| RECORDS FOR THE EXERCISE |

* * * * * * *

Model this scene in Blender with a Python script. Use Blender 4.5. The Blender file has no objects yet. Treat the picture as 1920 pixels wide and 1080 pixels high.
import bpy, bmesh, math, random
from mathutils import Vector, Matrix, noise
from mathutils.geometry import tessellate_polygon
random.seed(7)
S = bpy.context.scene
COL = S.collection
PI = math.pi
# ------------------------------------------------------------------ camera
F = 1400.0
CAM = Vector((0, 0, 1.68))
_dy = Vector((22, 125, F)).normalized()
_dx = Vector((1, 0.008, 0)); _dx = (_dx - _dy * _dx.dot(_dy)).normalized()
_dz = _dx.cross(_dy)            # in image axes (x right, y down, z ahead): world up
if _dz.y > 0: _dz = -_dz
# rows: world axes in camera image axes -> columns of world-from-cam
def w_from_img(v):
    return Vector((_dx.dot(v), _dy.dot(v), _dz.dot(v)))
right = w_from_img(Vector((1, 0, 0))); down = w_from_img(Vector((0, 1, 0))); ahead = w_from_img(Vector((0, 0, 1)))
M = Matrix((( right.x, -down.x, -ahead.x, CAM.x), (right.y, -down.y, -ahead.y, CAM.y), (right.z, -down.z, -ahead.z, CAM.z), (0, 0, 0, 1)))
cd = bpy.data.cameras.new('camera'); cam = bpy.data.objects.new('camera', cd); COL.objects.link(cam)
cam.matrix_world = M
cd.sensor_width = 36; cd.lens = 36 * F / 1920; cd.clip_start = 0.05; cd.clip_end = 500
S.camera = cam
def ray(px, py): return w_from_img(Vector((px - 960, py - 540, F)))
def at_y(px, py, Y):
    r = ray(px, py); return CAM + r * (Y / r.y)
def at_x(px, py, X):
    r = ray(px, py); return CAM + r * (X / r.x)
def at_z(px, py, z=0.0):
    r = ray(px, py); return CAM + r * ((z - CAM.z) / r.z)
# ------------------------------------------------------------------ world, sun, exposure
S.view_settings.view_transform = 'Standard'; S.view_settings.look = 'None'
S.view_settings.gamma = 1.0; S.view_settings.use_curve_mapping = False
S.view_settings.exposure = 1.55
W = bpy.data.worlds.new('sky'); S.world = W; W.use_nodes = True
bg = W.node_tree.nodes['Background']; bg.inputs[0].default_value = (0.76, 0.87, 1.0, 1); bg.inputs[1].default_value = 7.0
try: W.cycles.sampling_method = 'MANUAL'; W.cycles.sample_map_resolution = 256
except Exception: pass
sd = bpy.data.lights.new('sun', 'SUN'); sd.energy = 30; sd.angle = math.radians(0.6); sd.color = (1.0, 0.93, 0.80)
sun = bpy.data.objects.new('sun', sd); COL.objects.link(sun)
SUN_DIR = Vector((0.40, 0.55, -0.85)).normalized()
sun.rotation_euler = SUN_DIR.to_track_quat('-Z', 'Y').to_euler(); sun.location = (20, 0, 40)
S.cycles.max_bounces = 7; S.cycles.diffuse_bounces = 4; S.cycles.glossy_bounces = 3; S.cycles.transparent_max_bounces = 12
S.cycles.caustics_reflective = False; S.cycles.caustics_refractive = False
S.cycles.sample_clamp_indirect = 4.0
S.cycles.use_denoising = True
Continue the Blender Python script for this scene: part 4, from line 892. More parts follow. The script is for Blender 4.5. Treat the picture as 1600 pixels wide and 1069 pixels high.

* * * * * * *

Every record shown above must be echoed exactly.

| RESPONSE TO THIS TASK |
Model this scene in Blender with a Python script. Use Blender 4.5. The Blender file has no objects yet. Treat the picture as 1920 pixels wide and 1080 pixels high.
import bpy, bmesh, math, random
from mathutils import Vector, Matrix, noise
from mathutils.geometry import tessellate_polygon
random.seed(7)
S = bpy.context.scene
COL = S.collection
PI = math.pi
# ------------------------------------------------------------------ camera
F = 1400.0
CAM = Vector((0, 0, 1.68))
_dy = Vector((22, 125, F)).normalized()
_dx = Vector((1, 0.008, 0)); _dx = (_dx - _dy * _dx.dot(_dy)).normalized()
_dz = _dx.cross(_dy)            # in image axes (x right, y down, z ahead): world up
if _dz.y > 0: _dz = -_dz
# rows: world axes in camera image axes -> columns of world-from-cam
def w_from_img(v):
    return Vector((_dx.dot(v), _dy.dot(v), _dz.dot(v)))
right = w_from_img(Vector((1, 0, 0))); down = w_from_img(Vector((0, 1, 0))); ahead = w_from_img(Vector((0, 0, 1)))
M = Matrix((( right.x, -down.x, -ahead.x, CAM.x), (right.y, -down.y, -ahead.y, CAM.y), (right.z, -down.z, -ahead.z, CAM.z), (0, 0, 0, 1)))
cd = bpy.data.cameras.new('camera'); cam = bpy.data.objects.new('camera', cd); COL.objects.link(cam)
cam.matrix_world = M
cd.sensor_width = 36; cd.lens = 36 * F / 1920; cd.clip_start = 0.05; cd.clip_end = 500
S.camera = cam
def ray(px, py): return w_from_img(Vector((px - 960, py - 540, F)))
def at_y(px, py, Y):
    r = ray(px, py); return CAM + r * (Y / r.y)
def at_x(px, py, X):
    r = ray(px, py); return CAM + r * (X / r.x)
def at_z(px, py, z=0.0):
    r = ray(px, py); return CAM + r * ((z - CAM.z) / r.z)
# ------------------------------------------------------------------ world, sun, exposure
S.view_settings.view_transform = 'Standard'; S.view_settings.look = 'None'
S.view_settings.gamma = 1.0; S.view_settings.use_curve_mapping = False
S.view_settings.exposure = 1.55
W = bpy.data.worlds.new('sky'); S.world = W; W.use_nodes = True
bg = W.node_tree.nodes['Background']; bg.inputs[0].default_value = (0.76, 0.87, 1.0, 1); bg.inputs[1].default_value = 7.0
try: W.cycles.sampling_method = 'MANUAL'; W.cycles.sample_map_resolution = 256
except Exception: pass
sd = bpy.data.lights.new('sun', 'SUN'); sd.energy = 30; sd.angle = math.radians(0.6); sd.color = (1.0, 0.93, 0.80)
sun = bpy.data.objects.new('sun', sd); COL.objects.link(sun)
SUN_DIR = Vector((0.40, 0.55, -0.85)).normalized()
sun.rotation_euler = SUN_DIR.to_track_quat('-Z', 'Y').to_euler(); sun.location = (20, 0, 40)
S.cycles.max_bounces = 7; S.cycles.diffuse_bounces = 4; S.cycles.glossy_bounces = 3; S.cycles.transparent_max_bounces = 12
S.cycles.caustics_reflective = False; S.cycles.caustics_refractive = False
S.cycles.sample_clamp_indirect = 4.0
S.cycles.use_denoising = True
Continue the Blender Python script for this scene: part 4, from line 892. More parts follow. The script is for Blender 4.5. Treat the picture as 1600 pixels wide and 1069 pixels high.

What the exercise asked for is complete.